SHORT PROBLEM
Without including the pictures, copy out every line below.

SOURCE DATA
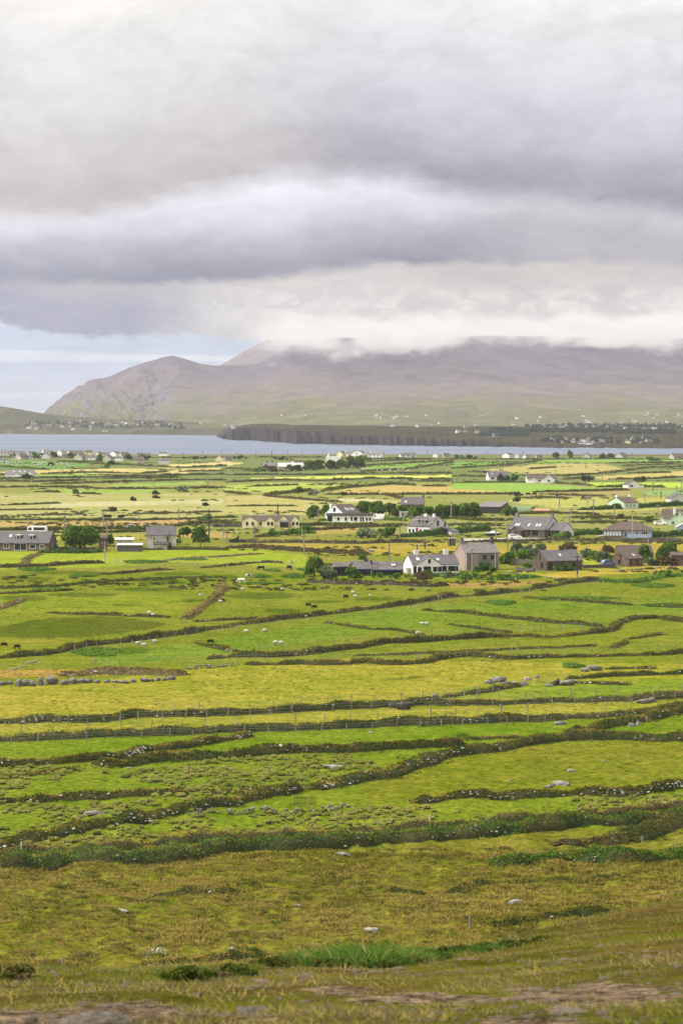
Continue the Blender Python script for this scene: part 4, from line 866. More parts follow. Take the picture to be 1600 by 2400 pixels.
def gable_body(L, W, he, hr, y0=0.0, bury=0.6, xoff=0.0):
    a, b = -L/2+xoff, L/2+xoff
    v = [(a,y0,-bury),(b,y0,-bury),(b,y0+W,-bury),(a,y0+W,-bury),(a,y0,he),(b,y0,he),(b,y0+W,he),(a,y0+W,he),(a,y0+W/2,hr),(b,y0+W/2,hr)]
    f = [(0,1,5,4),(2,3,7,6),(1,2,6,9,5),(3,0,4,8,7),(4,5,9,8),(6,7,8,9),(0,3,2,1)]
    return v, f
def slab(p, t):
    """a roof slope given by its four corners, t thick upwards along its normal"""
    a, b, c = (Vector(q) for q in p[:3]); n = (b-a).cross(c-b).normalized()
    if n.z < 0: n = -n
    v = [Vector(q) for q in p]+[Vector(q)+n*t for q in p]
    return [tuple(q) for q in v], [(3,2,1,0),(4,5,6,7),(0,1,5,4),(1,2,6,5),(2,3,7,6),(3,0,4,7)]
def gable_roof(L, W, he, hr, y0=0.0, ov=0.25, t=0.12, xoff=0.0, lift=0.01):
    a, b = -L/2-ov*0.7+xoff, L/2+ov*0.7+xoff; k = (hr-he)/(W/2); m = MB(); z = lift
    m.add(*slab([(a,y0-ov,he-k*ov+z),(b,y0-ov,he-k*ov+z),(b,y0+W/2,hr+z),(a,y0+W/2,hr+z)], t))
    m.add(*slab([(b,y0+W+ov,he-k*ov+z),(a,y0+W+ov,he-k*ov+z),(a,y0+W/2+0.002,hr+z),(b,y0+W/2+0.002,hr+z)], t))
    return m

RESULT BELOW
Continue the Blender Python script for this scene: part 4, from line 866. More parts follow. Take the picture to be 1600 by 2400 pixels.
def gable_body(L, W, he, hr, y0=0.0, bury=0.6, xoff=0.0):
    a, b = -L/2+xoff, L/2+xoff
    v = [(a,y0,-bury),(b,y0,-bury),(b,y0+W,-bury),(a,y0+W,-bury),(a,y0,he),(b,y0,he),(b,y0+W,he),(a,y0+W,he),(a,y0+W/2,hr),(b,y0+W/2,hr)]
    f = [(0,1,5,4),(2,3,7,6),(1,2,6,9,5),(3,0,4,8,7),(4,5,9,8),(6,7,8,9),(0,3,2,1)]
    return v, f
def slab(p, t):
    """a roof slope given by its four corners, t thick upwards along its normal"""
    a, b, c = (Vector(q) for q in p[:3]); n = (b-a).cross(c-b).normalized()
    if n.z < 0: n = -n
    v = [Vector(q) for q in p]+[Vector(q)+n*t for q in p]
    return [tuple(q) for q in v], [(3,2,1,0),(4,5,6,7),(0,1,5,4),(1,2,6,5),(2,3,7,6),(3,0,4,7)]
def gable_roof(L, W, he, hr, y0=0.0, ov=0.25, t=0.12, xoff=0.0, lift=0.01):
    a, b = -L/2-ov*0.7+xoff, L/2+ov*0.7+xoff; k = (hr-he)/(W/2); m = MB(); z = lift
    m.add(*slab([(a,y0-ov,he-k*ov+z),(b,y0-ov,he-k*ov+z),(b,y0+W/2,hr+z),(a,y0+W/2,hr+z)], t))
    m.add(*slab([(b,y0+W+ov,he-k*ov+z),(a,y0+W+ov,he-k*ov+z),(a,y0+W/2+0.002,hr+z),(b,y0+W/2+0.002,hr+z)], t))
    return m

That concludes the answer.